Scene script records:
::::::::

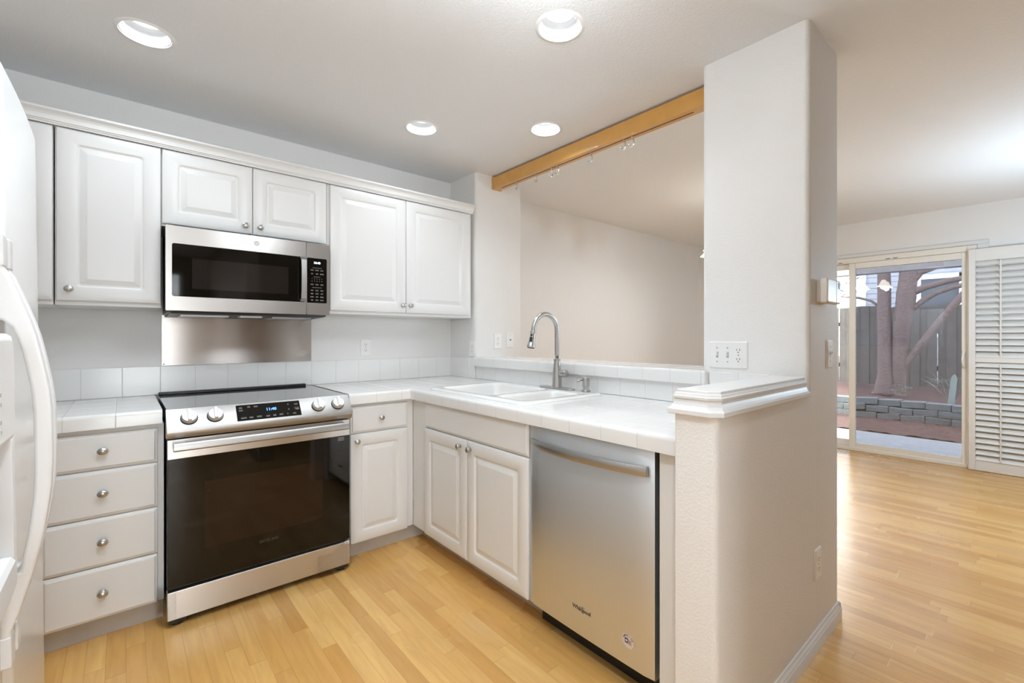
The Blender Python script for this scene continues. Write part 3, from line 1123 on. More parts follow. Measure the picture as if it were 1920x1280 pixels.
# ------------------------------------------------------------------ dishwasher
t = thing('dishwasher', 'stainless dishwasher with a bowed bar handle under the counter', 'dishwasher', (1.1, -1.96, 0))
obj('tub', box(mb(), 0.852, 1.44, -2.268, -1.672, 0.10, 0.840), BLACKP, t)
obj('toe_panel', box(mb(), 0.880, 0.900, -2.262, -1.672, 0.0, 0.098), BLACKP, t)
dx0 = 0.8075
bm = mb()
pr = []
for k in range(17):                                   # slightly bowed front with rolled side edges
    s = k / 16
    y = -1.667 - 0.603 * s
    e = min(s, 1 - s) * 0.603
    x = dx0 - 0.004 * math.sin(math.pi * s) + (0.006 * (1 - min(1, e / 0.012)) ** 2)
    pr.append((x, y))
loops = []
for z, off in ((0.096, .004), (0.100, 0.0), (0.842, 0.0), (0.846, .003)):
    loops.append([(x + off, y, z) for x, y in pr] + [(0.850, -2.270, z), (0.850, -1.667, z)])
loft(bm, loops)
dd = obj('door', bm, STEELW, t, smooth=True, angle=40)
bm = mb()
L = []
for k in range(21):
    s = k / 20
    y = -1.690 - 0.560 * s
    bow = 0.038 * math.sin(math.pi * min(max(s, .0), 1.0)) ** 0.75 + 0.010
    x = dx0 - .004 - bow
    zc = 0.7765
    hh = 0.0165
    th = 0.013
    L.append([(x + th, y, zc - hh), (x + .002, y, zc - hh), (x - .0012, y, zc - hh * .5), (x - .0018, y, zc), (x - .0012, y, zc + hh * .5), (x + .002, y, zc + hh), (x + th, y, zc + hh)])
loft(bm, L)
hd = obj('handle', bm, STEELD, dd, smooth=True, angle=40)
XD = dx0 - 0.0042
bdg = text('brand_badge', 'Whirlpool', 0.0215, (XD, -1.963, 0.197), (0, -1, 0), (0, 0, 1), BADGE, dd, extrude=.0008, bold=.0004)
bm = mb()
cyl = []
for k in range(40):
    a = 2 * math.pi * k / 40 * 0.86 + .9
    cyl.append((XD - .0004, -1.968 - .015 * math.cos(a), 0.1985 + .009 * math.sin(a)))
tube(bm, cyl, .0008, 6)
obj('badge_swirl', bm, BADGE, dd, smooth=True)
stc = (-2.171, 0.184)
bm = mb()
lathe(bm, [(.0245, 0), (.0245, .0003), (.0243, .0004)], (dx0 - .0022, *stc), '-X', 40)
stk = obj('round_sticker', bm, STICK, dd)
bm = mb()
for k, r in enumerate((.0055, .0015, -.0025, -.0065)):
    bmw = [(-.001, r - .001), (.0135, r - .0045), (.0135, r - .0028), (-.001, r + .001)]
    prism(bm, bmw, lambda u, v, d: (dx0 - .0026 - d, stc[0] - u, stc[1] + v), 0, .0003)
obj('flag_stripes', bm, REDP, stk)
bm = mb()
star = []
prism(bm, rr(-.0125, .0, -.0085, .0085, .002, 3), lambda u, v, d: (dx0 - .0026 - d, stc[0] - u, stc[1] + v), 0, .0003)
obj('flag_field', bm, NAVY, stk)
bm = mb()
star = [((.006 if k % 2 == 0 else .0024) * math.sin(math.pi * k / 5) - .006, (.006 if k % 2 == 0 else .0024) * math.cos(math.pi * k / 5)) for k in range(10)]
prism(bm, star, lambda u, v, d: (dx0 - .0029 - d, stc[0] - u, stc[1] + v), 0, .0003)
obj('flag_star', bm, WPLAS, stk)
for i, ch in enumerate('AMERICA'):
    a = math.radians(66 - 22 * i)
    px, pz = .0185 * math.sin(-a), .0185 * math.cos(a)
    rgt = Vector((0, -math.cos(a), math.sin(a)))
    upv = Vector((0, math.sin(a), math.cos(a)))
    text('sticker_letter', ch, 0.0085, (dx0 - .0028, stc[0] - px, stc[1] + pz), rgt, upv, NAVY, stk, extrude=.0002, bold=.0002)


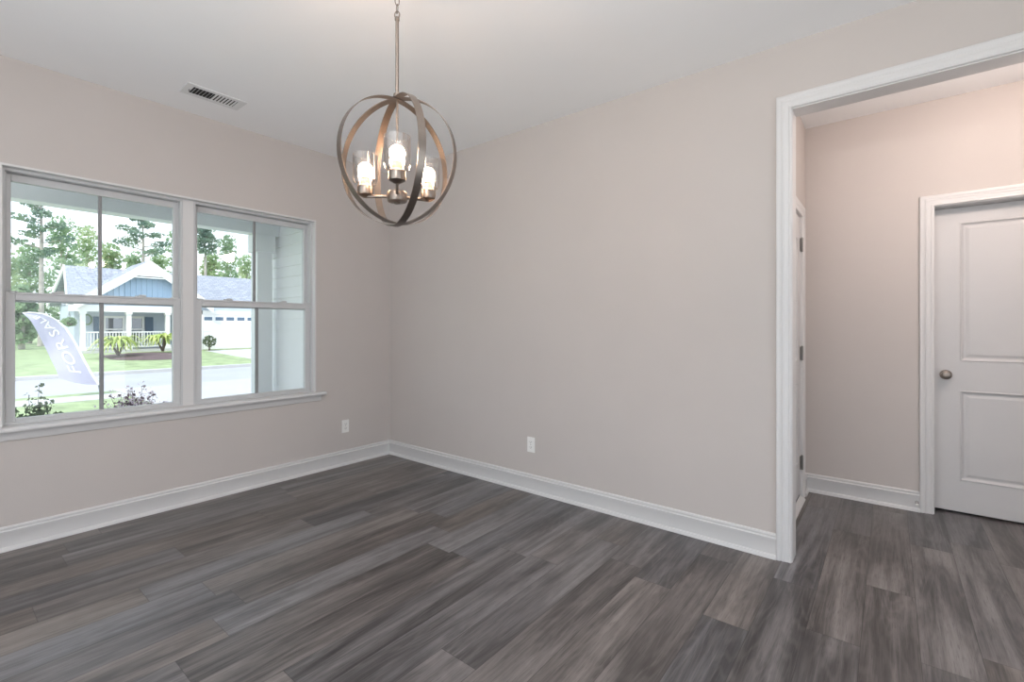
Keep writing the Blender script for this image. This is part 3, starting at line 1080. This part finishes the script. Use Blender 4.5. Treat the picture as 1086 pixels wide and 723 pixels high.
def leaves(mb, blobs, size, flat=0.0, rnd=random):
    """small folded leaf sprays filling ellipsoids: blobs = (centre, (rx, ry, rz), n)"""
    for c, (rx, ry, rz), n in blobs:
        c = Vector(c)
        for _ in range(n):
            while True:
                v = Vector((rnd.uniform(-1, 1), rnd.uniform(-1, 1), rnd.uniform(-1, 1)))
                if v.length < 1:
                    break
            v = v.normalized() * (v.length ** 0.6)
            p = c + Vector((v.x * rx, v.y * ry, v.z * rz))
            d = Vector((rnd.gauss(0, 1), rnd.gauss(0, 1), rnd.gauss(0, 1) * (1 - flat))).normalized()
            u = d.orthogonal().normalized()
            u = (Matrix.Rotation(rnd.uniform(0, 6.28), 3, d) @ u)
            if flat:
                u = Vector((u.x, u.y, u.z * (1 - flat))).normalized()
            s = size * rnd.uniform(0.6, 1.3)
            wv = d.cross(u).normalized() * s * 0.34
            a, e = p - u * s * 0.5, p + u * s * 0.5
            m_ = p + wv.cross(u).normalized() * s * 0.12
            v1, v2, v3, v4 = (mb.bm.verts.new(x) for x in (a, m_ + wv, e, m_ - wv))
            mb.bm.faces.new((v1, v2, v3))
            mb.bm.faces.new((v1, v3, v4))


def raw_build(mb, name, m, parent):
    me = bpy.data.meshes.new(name)
    mb.bm.to_mesh(me)
    mb.bm.free()
    o = bpy.data.objects.new(name, me)
    COL.objects.link(o)
    me.materials.append(M[m])
    o.parent = parent
    return o


TG = 'trees behind the house across the street'


def pine(x, y, top, low, half, label, seed):
    r = random.Random(seed)
    t = empty('pine_tree', (x, y, -0.1), label=label, cat='tree', group=TG)
    H = top + 0.1
    L0 = low + 0.1
    tr = MB().tube([(0, 0, 0), (0.05, 0.03, H * 0.4), (-0.03, 0.05, H * 0.75), (0, 0, H)], [0.17, 0.14, 0.09, 0.03], 8)
    cr = MB()
    n = 13
    for i in range(n):
        f = i / (n - 1)
        z = L0 + (H - L0) * f
        ln = half * (1.0 - 0.55 * f) * r.uniform(0.65, 1.15)
        a = i * 2.4 + r.uniform(-0.4, 0.4)
        e = Vector((math.cos(a) * 0.8, math.sin(a), 0.22))
        tr.tube([(0, 0, z), tuple(Vector((0, 0, z)) + e * ln * 0.9)], [0.05, 0.015], 6)
        for kk in (0.5, 0.75, 1.0):
            p = Vector((0, 0, z)) + e * ln * kk
            leaves(cr, [(p + Vector((0, 0, 0.06)), (0.42, 0.48, 0.22), 30)], 0.24, 0.3, r)
    leaves(cr, [((0, 0, H - 0.15), (0.35, 0.4, 0.35), 50)], 0.26, 0.2, r)
    tr.build('trunk', 'bark_pale', t, smooth=True)
    raw_build(cr, 'crown', 'pine_leaf', t)


def leafy(x, y, top, half, label, seed, m='tree_leaf', low=0.6, n=2400):
    r = random.Random(seed)
    t = empty('leafy_tree', (x, y, -0.1), label=label, cat='tree', group=TG)
    H = top + 0.1
    tr = MB().tube([(0, 0, 0), (0.05, 0.04, H * 0.4), (0.1, -0.05, H * 0.8)], [0.16, 0.11, 0.04], 8)
    cr = MB()
    k = 22
    blobs = []
    for i in range(k):
        f = (i + 0.5) / k
        z = low + (H - 0.5 - low) * f
        wd = half * (0.62 + 0.42 * math.sin(PI * min(1, f * 1.05)) - 0.5 * max(0, f - 0.6) / 0.4)
        a = i * 2.4 + r.uniform(-0.6, 0.6)
        rad = wd * r.uniform(0.25, 0.72)
        c = (math.cos(a) * rad, math.sin(a) * rad, z)
        q = half * r.uniform(0.34, 0.5)
        blobs.append((c, (q, q, q * 0.8), n // k))
        if i % 3 == 1:
            tr.tube([(0.05, 0, z * 0.8), tuple(Vector(c) * 0.9 + Vector((0, 0, z * 0.09)))], [0.05, 0.02], 5)
    leaves(cr, blobs, 0.30, 0.0, r)
    tr.build('trunk', 'bark_pale', t, smooth=True)
    raw_build(cr, 'crown', m, t)


pine(-42.0, 2.15, 10.15, 6.0, 1.45, 'tall pine with pale trunk left of the far house, layered crown', 11)
pine(-42.0, 7.85, 10.0, 6.7, 1.8, 'pine rising just behind the gable peak, spreading crown', 23)
pine(-41.5, 12.0, 9.5, 7.4, 1.0, 'slender pine at the left edge of the second window unit', 31)
for i, (x, y, top, half, label, m) in enumerate((
    (-45, 0.30, 8.40, 1.60, 'leafy tree left of the tall pale pine trunk, filling the left window edge', 'tree_leaf_pale'),
    (-50, 2.39, 7.85, 1.65, 'shorter leafy tree directly behind the pale pine trunk', 'tree_leaf'),
    (-55, 4.92, 11.31, 2.05, 'leafy tree right behind the tall pale pine, above the left roof end', 'tree_leaf'),
    (-60, 7.41, 11.77, 1.96, 'leafy tree behind the bar between the upper panes of the first window', 'tree_leaf_pale'),
    (-45, 6.50, 8.00, 1.50, 'yellow green tree left of the pine behind the gable', 'tree_leaf_pale'),
    (-50, 9.11, 8.15, 1.65, 'low tree hidden behind the gable peak', 'tree_leaf'),
    (-55, 12.15, 8.90, 1.81, 'low leafy tree right of the gable peak', 'tree_leaf_pale'),
    (-60, 15.26, 12.56, 1.70, 'tall leafy tree at the right edge of the first window unit', 'tree_leaf'),
    (-45, 13.60, 8.20, 1.30, 'low pale tree right of the slender pine', 'tree_leaf_pale'),
    (-50, 16.88, 10.95, 1.75, 'large green tree above the far garage roof', 'tree_leaf'),
    (-55, 20.70, 9.75, 1.69, 'pale tree above the garage roof, beside the porch column', 'tree_leaf_pale'))):
    leafy(x, y, top, half, label, 40 + i, m)
leafy(-39.5, -0.9, 5.0, 1.2, 'low leafy tree at the left window edge beyond the flag', 70, n=1600)
leafy(-36.6, 0.75, 4.0, 0.9, 'short dark green tree behind the flag, left of the far house', 72, n=1500)


def palm(x, y, h, label, seed):
    r = random.Random(seed)
    dd = math.hypot((x + 24.6) / 2.3, (y - 4.05) / 1.75)
    hh = 0.09 if dd < 0.45 else (0.05 + 0.04 * (0.8 - dd) / 0.35 if dd < 0.8 else max(0.0, 0.05 * (1 - dd) / 0.2))
    t = empty('palm_shrub', (x, y, gz(x) + 0.075 + hh), label=label, cat='palm', group='palms in the mulch bed')
    tr = MB()
    heads = []
    for i in range(3):
        a = i * 2.1 + r.uniform(-0.3, 0.3)
        e = Vector((math.cos(a) * 0.16, math.sin(a) * 0.30, h * r.uniform(0.55, 0.75)))
        tr.tube([(0, 0, 0), tuple(e * 0.5 + Vector((0, 0, 0.02))), tuple(e)], [0.055, 0.045, 0.04], 7)
        heads.append(e)
    tr.build('trunk', 'bark_dark', t, smooth=True)
    cr = MB()
    for e in heads:
        for kk in range(26):
            a = 2 * PI * kk / 26 + r.uniform(-0.15, 0.15)
            d = Vector((math.cos(a), math.sin(a), 0))
            sd = Vector((-math.sin(a), math.cos(a), 0))
            ln = r.uniform(0.70, 1.0)
            up = r.uniform(0.3, 0.8)
            pr = None
            for q in range(6):
                s = q / 5
                p = e + d * ln * s + Vector((0, 0, up * math.sin(s * 2.2) * 0.62 - 0.62 * s * s))
                wv = sd * (0.06 * math.sin(PI * min(0.96, s + 0.12)) + 0.004)
                cur = (cr.bm.verts.new(p - wv), cr.bm.verts.new(p + wv))
                if pr:
                    cr.bm.faces.new((pr[0], pr[1], cur[1], cur[0]))
                pr = cur
    raw_build(cr, 'fronds', 'palm_leaf', t)


palm(-24.3, 2.80, 0.95, 'yellow green palm shrub in front of the far porch, left of the pair', 3)
palm(-26.2, 5.02, 0.95, 'yellow green palm shrub before the shuttered far window, right of the pair', 5)

t = empty('garage_bush', (-27.2, 7.55, -0.15), label='small dark round bush beside the white garage door', cat='bush')
MB().tube([(0, 0, 0), (0.02, 0, 0.3)], [0.05, 0.04], 7).build('stem', 'bark_dark', t)
b = MB()
leaves(b, [((0, 0, 0.55), (0.32, 0.34, 0.33), 260)], 0.12, 0, random.Random(4))
raw_build(b, 'foliage', 'shrub_dark', t)

t = empty('hanging_fern', (-28.0, 1.63, 1.42), label='green fern basket hanging at the left end of the far porch', cat='hanging plant')
MB().lathe([(0, -0.12), (0.10, -0.12), (0.15, 0.05), (0.13, 0.05), (0, 0.0)], 14).build('basket', 'bark_dark', t)
b = MB()
for a in (0, 2.1, 4.2):
    b.tube([(0.13 * math.cos(a), 0.13 * math.sin(a), 0.05), (0, 0, 0.55)], 0.008, 5)
b.tube([(0, 0, 0.55), (0, 0, 0.599)], 0.01, 5)
b.build('hanger', 'hinge_metal', t)
b = MB()
leaves(b, [((0, 0, 0.06), (0.30, 0.30, 0.22), 220)], 0.14, 0, random.Random(9))
raw_build(b, 'foliage', 'tree_leaf', t)

wr = MB().tube([(0.05, 0.17 * math.cos(2 * PI * k / 24), 0.27 * math.sin(2 * PI * k / 24)) for k in range(24)], 0.035, 7, closed=True)
o = wr.build('wreath', 'tree_leaf', None, loc=(-29.98, 2.62, 1.62))
tag(o, 'oval ring wreath on the far porch wall left of the windows', 'wreath')


def twig_shrub(x, y, z0, w_, h, label, seed, lm, stems, flower=None, cat='shrub'):
    r = random.Random(seed)
    t = empty('twiggy_shrub', (x, y, z0), label=label, cat=cat)
    tr = MB()
    lv = MB()
    fl = MB()
    for i in range(stems):
        a = r.uniform(0, 2 * PI)
        sp = r.uniform(0.1, 1.0)
        tip = Vector((math.cos(a) * 0.22 * sp, math.sin(a) * w_ * sp, h * r.uniform(0.62, 1.0) * (1 - 0.25 * sp)))
        m_ = tip * 0.5 + Vector((0, 0, h * 0.10))
        tr.tube([(0, math.sin(a) * 0.03, 0), tuple(m_), tuple(tip)], [0.006, 0.004, 0.0016], 5)
        for kk in range(8):
            s = 0.42 + 0.58 * kk / 7
            p = m_.lerp(tip, (s - 0.42) / 0.58)
            leaves(lv, [(p, (0.03, 0.03, 0.022), 3 if flower is None else (1 + kk % 2))], 0.046, 0.2, r)
            if flower and kk > 1:
                leaves(fl, [(p + Vector((0, 0, 0.02)), (0.05, 0.05, 0.04), 3)], 0.032, 0, r)
    tr.build('stem', 'bark_dark', t)
    raw_build(lv, 'foliage', lm, t)
    if flower:
        tag(raw_build(fl, 'blossom', flower, t), 'pale pink blossom')


twig_shrub(-2.75, -2.17, GZ, 0.22, 1.17, 'dark twiggy shrub outside the lower left window corner', 5, 'shrub_dark', 46)
twig_shrub(-2.95, -1.33, GZ, 0.44, 1.08, 'pink flowering twiggy shrub outside the window centre', 8, 'shrub_plum', 70, 'blossom')

# ------------------------------------------------------------------ feather flag on the verge
fx = -11.4
fr = empty('feather_flag', (fx, -0.13, GZ), label='lavender feather flag with white lettering leaning beside the street', cat='flag')
RE = [(-0.17, -0.19), (-0.31, 0.08), (-0.46, 0.47), (-0.63, 0.93), (-0.77, 1.21), (-0.96, 1.43), (-1.16, 1.54), (-1.36, 1.57), (-1.48, 1.55)]
LE = [(-0.88, 0.03), (-0.93, 0.23), (-1.01, 0.47), (-1.10, 0.74), (-1.19, 0.98), (-1.28, 1.20), (-1.36, 1.37), (-1.43, 1.48), (-1.49, 1.55)]


def lerp_list(Lq, u):
    f = max(0.0, min(1.0, u)) * (len(Lq) - 1)
    i = min(int(f), len(Lq) - 2)
    k = f - i
    return (Lq[i][0] * (1 - k) + Lq[i + 1][0] * k, Lq[i][1] * (1 - k) + Lq[i + 1][1] * k)


def flag_pt(u, v, off=0.0):
    a, b_ = lerp_list(RE, u), lerp_list(LE, u)
    y = a[0] * (1 - v) + b_[0] * v
    z = a[1] * (1 - v) + b_[1] * v
    z -= 0.05 * math.sin(PI * v) * max(0, 1 - u * 5)
    x = 0.07 * math.sin(v * 3.4 + u * 5.0) * v + 0.03 * math.sin(u * 11)
    return Vector((x + off, y + 0.13, z - GZ))


b = MB()
NU, NV = 40, 16
for off in (0.0, -0.006):
    g = [[b.bm.verts.new(flag_pt(i / NU, j / NV, off)) for j in range(NV + 1)] for i in range(NU + 1)]
    for i in range(NU):
        for j in range(NV):
            b.bm.faces.new((g[i][j], g[i + 1][j], g[i + 1][j + 1], g[i][j + 1]))
b.build('cloth', 'flag_cloth', fr, smooth=True)
pole = [Vector((0, 0, 0)), Vector((0, -0.02, 0.10)), Vector((0, -0.04, 0.26))] + [flag_pt(i / 20, 0.0) for i in range(0, 21)]
MB().tube([tuple(p) for p in pole[:4]], 0.018, 8).build('base_spike', 'flag_pole', fr, smooth=True)
MB().tube([tuple(p) for p in pole[3:]], [0.022] * 12 + [0.012] * 9, 8).build('sleeve', 'flag_letter', fr, smooth=True)
# lettering reading up the flag
tcv = bpy.data.curves.new('lettering_curve', 'FONT')
tcv.body = 'FOR SALE'
tcv.size = 1.0
tcv.resolution_u = 3
tmp = bpy.data.objects.new('lettering_tmp', tcv)
COL.objects.link(tmp)
dg = bpy.context.evaluated_depsgraph_get()
me = bpy.data.meshes.new_from_object(tmp.evaluated_get(dg))
bpy.data.objects.remove(tmp)
xs_ = [v.co.x for v in me.vertices]
x0_, x1_ = min(xs_), max(xs_)
bm = bmesh.new()
bm.from_mesh(me)
bmesh.ops.triangulate(bm, faces=bm.faces)
for v in bm.verts:
    u = 0.13 + 0.66 * (v.co.x - x0_) / (x1_ - x0_)
    vv = 0.30 + 0.36 * v.co.y / 0.72
    v.co = flag_pt(u, vv, 0.012)
bm.to_mesh(me)
bm.free()
o = bpy.data.objects.new('lettering', me)
COL.objects.link(o)
me.materials.clear()
me.materials.append(M['flag_letter'])
o.parent = fr
tag(o, 'white capital letters')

::::::::

* _Exercise requirements_
Reproduce verbatim the lines above, from the line with "Keep writing the" through the line with "TG = 'trees".

* _Problem solution_
Keep writing the Blender script for this image. This is part 3, starting at line 1080. This part finishes the script. Use Blender 4.5. Treat the picture as 1086 pixels wide and 723 pixels high.
def leaves(mb, blobs, size, flat=0.0, rnd=random):
    """small folded leaf sprays filling ellipsoids: blobs = (centre, (rx, ry, rz), n)"""
    for c, (rx, ry, rz), n in blobs:
        c = Vector(c)
        for _ in range(n):
            while True:
                v = Vector((rnd.uniform(-1, 1), rnd.uniform(-1, 1), rnd.uniform(-1, 1)))
                if v.length < 1:
                    break
            v = v.normalized() * (v.length ** 0.6)
            p = c + Vector((v.x * rx, v.y * ry, v.z * rz))
            d = Vector((rnd.gauss(0, 1), rnd.gauss(0, 1), rnd.gauss(0, 1) * (1 - flat))).normalized()
            u = d.orthogonal().normalized()
            u = (Matrix.Rotation(rnd.uniform(0, 6.28), 3, d) @ u)
            if flat:
                u = Vector((u.x, u.y, u.z * (1 - flat))).normalized()
            s = size * rnd.uniform(0.6, 1.3)
            wv = d.cross(u).normalized() * s * 0.34
            a, e = p - u * s * 0.5, p + u * s * 0.5
            m_ = p + wv.cross(u).normalized() * s * 0.12
            v1, v2, v3, v4 = (mb.bm.verts.new(x) for x in (a, m_ + wv, e, m_ - wv))
            mb.bm.faces.new((v1, v2, v3))
            mb.bm.faces.new((v1, v3, v4))


def raw_build(mb, name, m, parent):
    me = bpy.data.meshes.new(name)
    mb.bm.to_mesh(me)
    mb.bm.free()
    o = bpy.data.objects.new(name, me)
    COL.objects.link(o)
    me.materials.append(M[m])
    o.parent = parent
    return o


TG = 'trees behind the house across the street'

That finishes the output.